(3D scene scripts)
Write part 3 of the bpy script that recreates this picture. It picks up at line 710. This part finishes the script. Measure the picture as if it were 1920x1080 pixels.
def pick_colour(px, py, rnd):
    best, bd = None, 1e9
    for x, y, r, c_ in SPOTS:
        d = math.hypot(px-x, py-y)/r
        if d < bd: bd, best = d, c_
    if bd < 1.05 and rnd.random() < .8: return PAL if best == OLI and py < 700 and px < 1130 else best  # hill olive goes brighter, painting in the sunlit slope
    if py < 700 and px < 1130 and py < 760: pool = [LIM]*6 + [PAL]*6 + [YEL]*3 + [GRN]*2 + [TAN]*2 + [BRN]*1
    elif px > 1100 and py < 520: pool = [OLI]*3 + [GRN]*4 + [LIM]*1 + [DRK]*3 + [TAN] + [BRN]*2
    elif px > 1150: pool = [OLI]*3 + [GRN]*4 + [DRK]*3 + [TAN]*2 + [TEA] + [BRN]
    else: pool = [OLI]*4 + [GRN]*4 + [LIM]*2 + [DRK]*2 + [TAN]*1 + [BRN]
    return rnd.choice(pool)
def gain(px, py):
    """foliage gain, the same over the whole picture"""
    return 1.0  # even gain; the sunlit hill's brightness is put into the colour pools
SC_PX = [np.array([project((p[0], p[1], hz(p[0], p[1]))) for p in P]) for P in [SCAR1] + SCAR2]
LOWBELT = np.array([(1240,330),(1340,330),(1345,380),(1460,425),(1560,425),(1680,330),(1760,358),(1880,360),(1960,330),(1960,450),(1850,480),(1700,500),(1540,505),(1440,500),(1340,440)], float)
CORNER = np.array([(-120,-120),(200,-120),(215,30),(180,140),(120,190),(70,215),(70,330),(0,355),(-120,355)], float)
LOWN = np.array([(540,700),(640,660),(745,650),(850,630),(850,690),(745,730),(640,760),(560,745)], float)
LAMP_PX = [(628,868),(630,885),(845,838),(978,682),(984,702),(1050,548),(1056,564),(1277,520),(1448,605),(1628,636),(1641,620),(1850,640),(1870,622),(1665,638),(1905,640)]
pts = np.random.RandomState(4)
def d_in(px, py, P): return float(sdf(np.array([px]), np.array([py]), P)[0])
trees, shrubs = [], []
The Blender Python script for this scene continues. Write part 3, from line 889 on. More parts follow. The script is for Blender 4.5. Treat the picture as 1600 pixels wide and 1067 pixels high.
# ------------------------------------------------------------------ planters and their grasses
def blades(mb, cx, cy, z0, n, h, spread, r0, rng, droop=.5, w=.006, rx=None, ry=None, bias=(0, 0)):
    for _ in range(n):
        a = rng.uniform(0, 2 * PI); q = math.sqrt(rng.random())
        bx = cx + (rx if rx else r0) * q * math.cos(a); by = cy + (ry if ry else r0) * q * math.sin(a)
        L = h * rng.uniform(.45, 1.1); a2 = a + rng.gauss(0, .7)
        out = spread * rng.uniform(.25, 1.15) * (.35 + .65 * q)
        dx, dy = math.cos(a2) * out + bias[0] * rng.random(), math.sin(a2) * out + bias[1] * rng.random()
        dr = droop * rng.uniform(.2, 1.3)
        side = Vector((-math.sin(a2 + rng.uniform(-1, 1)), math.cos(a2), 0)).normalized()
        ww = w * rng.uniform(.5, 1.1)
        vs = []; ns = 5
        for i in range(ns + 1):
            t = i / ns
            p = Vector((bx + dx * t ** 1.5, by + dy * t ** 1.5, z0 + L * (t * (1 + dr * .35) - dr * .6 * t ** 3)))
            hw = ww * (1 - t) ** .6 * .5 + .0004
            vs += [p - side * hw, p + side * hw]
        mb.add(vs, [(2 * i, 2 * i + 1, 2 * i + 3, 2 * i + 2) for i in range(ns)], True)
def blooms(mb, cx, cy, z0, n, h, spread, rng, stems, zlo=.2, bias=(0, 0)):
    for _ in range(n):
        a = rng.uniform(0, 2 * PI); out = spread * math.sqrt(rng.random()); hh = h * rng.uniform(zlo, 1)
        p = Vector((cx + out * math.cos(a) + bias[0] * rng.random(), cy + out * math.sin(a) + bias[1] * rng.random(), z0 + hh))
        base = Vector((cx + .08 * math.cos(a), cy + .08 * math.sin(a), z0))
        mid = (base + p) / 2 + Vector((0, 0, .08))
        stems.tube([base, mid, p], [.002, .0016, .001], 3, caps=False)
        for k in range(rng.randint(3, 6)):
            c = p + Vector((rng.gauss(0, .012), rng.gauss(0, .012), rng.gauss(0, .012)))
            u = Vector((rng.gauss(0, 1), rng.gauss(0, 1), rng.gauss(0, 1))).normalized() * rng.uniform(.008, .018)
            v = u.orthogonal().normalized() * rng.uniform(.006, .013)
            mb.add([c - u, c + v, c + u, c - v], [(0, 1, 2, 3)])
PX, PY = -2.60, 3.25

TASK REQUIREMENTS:
Set down the listing above in full, please, exactly as it appears.

EXERCISE OUTPUT:
Write part 3 of the bpy script that recreates this picture. It picks up at line 710. This part finishes the script. Measure the picture as if it were 1920x1080 pixels.
def pick_colour(px, py, rnd):
    best, bd = None, 1e9
    for x, y, r, c_ in SPOTS:
        d = math.hypot(px-x, py-y)/r
        if d < bd: bd, best = d, c_
    if bd < 1.05 and rnd.random() < .8: return PAL if best == OLI and py < 700 and px < 1130 else best  # hill olive goes brighter, painting in the sunlit slope
    if py < 700 and px < 1130 and py < 760: pool = [LIM]*6 + [PAL]*6 + [YEL]*3 + [GRN]*2 + [TAN]*2 + [BRN]*1
    elif px > 1100 and py < 520: pool = [OLI]*3 + [GRN]*4 + [LIM]*1 + [DRK]*3 + [TAN] + [BRN]*2
    elif px > 1150: pool = [OLI]*3 + [GRN]*4 + [DRK]*3 + [TAN]*2 + [TEA] + [BRN]
    else: pool = [OLI]*4 + [GRN]*4 + [LIM]*2 + [DRK]*2 + [TAN]*1 + [BRN]
    return rnd.choice(pool)
def gain(px, py):
    """foliage gain, the same over the whole picture"""
    return 1.0  # even gain; the sunlit hill's brightness is put into the colour pools
SC_PX = [np.array([project((p[0], p[1], hz(p[0], p[1]))) for p in P]) for P in [SCAR1] + SCAR2]
LOWBELT = np.array([(1240,330),(1340,330),(1345,380),(1460,425),(1560,425),(1680,330),(1760,358),(1880,360),(1960,330),(1960,450),(1850,480),(1700,500),(1540,505),(1440,500),(1340,440)], float)
CORNER = np.array([(-120,-120),(200,-120),(215,30),(180,140),(120,190),(70,215),(70,330),(0,355),(-120,355)], float)
LOWN = np.array([(540,700),(640,660),(745,650),(850,630),(850,690),(745,730),(640,760),(560,745)], float)
LAMP_PX = [(628,868),(630,885),(845,838),(978,682),(984,702),(1050,548),(1056,564),(1277,520),(1448,605),(1628,636),(1641,620),(1850,640),(1870,622),(1665,638),(1905,640)]
pts = np.random.RandomState(4)
def d_in(px, py, P): return float(sdf(np.array([px]), np.array([py]), P)[0])
trees, shrubs = [], []
The Blender Python script for this scene continues. Write part 3, from line 889 on. More parts follow. The script is for Blender 4.5. Treat the picture as 1600 pixels wide and 1067 pixels high.
# ------------------------------------------------------------------ planters and their grasses
def blades(mb, cx, cy, z0, n, h, spread, r0, rng, droop=.5, w=.006, rx=None, ry=None, bias=(0, 0)):
    for _ in range(n):
        a = rng.uniform(0, 2 * PI); q = math.sqrt(rng.random())
        bx = cx + (rx if rx else r0) * q * math.cos(a); by = cy + (ry if ry else r0) * q * math.sin(a)
        L = h * rng.uniform(.45, 1.1); a2 = a + rng.gauss(0, .7)
        out = spread * rng.uniform(.25, 1.15) * (.35 + .65 * q)
        dx, dy = math.cos(a2) * out + bias[0] * rng.random(), math.sin(a2) * out + bias[1] * rng.random()
        dr = droop * rng.uniform(.2, 1.3)
        side = Vector((-math.sin(a2 + rng.uniform(-1, 1)), math.cos(a2), 0)).normalized()
        ww = w * rng.uniform(.5, 1.1)
        vs = []; ns = 5
        for i in range(ns + 1):
            t = i / ns
            p = Vector((bx + dx * t ** 1.5, by + dy * t ** 1.5, z0 + L * (t * (1 + dr * .35) - dr * .6 * t ** 3)))
            hw = ww * (1 - t) ** .6 * .5 + .0004
            vs += [p - side * hw, p + side * hw]
        mb.add(vs, [(2 * i, 2 * i + 1, 2 * i + 3, 2 * i + 2) for i in range(ns)], True)
def blooms(mb, cx, cy, z0, n, h, spread, rng, stems, zlo=.2, bias=(0, 0)):
    for _ in range(n):
        a = rng.uniform(0, 2 * PI); out = spread * math.sqrt(rng.random()); hh = h * rng.uniform(zlo, 1)
        p = Vector((cx + out * math.cos(a) + bias[0] * rng.random(), cy + out * math.sin(a) + bias[1] * rng.random(), z0 + hh))
        base = Vector((cx + .08 * math.cos(a), cy + .08 * math.sin(a), z0))
        mid = (base + p) / 2 + Vector((0, 0, .08))
        stems.tube([base, mid, p], [.002, .0016, .001], 3, caps=False)
        for k in range(rng.randint(3, 6)):
            c = p + Vector((rng.gauss(0, .012), rng.gauss(0, .012), rng.gauss(0, .012)))
            u = Vector((rng.gauss(0, 1), rng.gauss(0, 1), rng.gauss(0, 1))).normalized() * rng.uniform(.008, .018)
            v = u.orthogonal().normalized() * rng.uniform(.006, .013)
            mb.add([c - u, c + v, c + u, c - v], [(0, 1, 2, 3)])
PX, PY = -2.60, 3.25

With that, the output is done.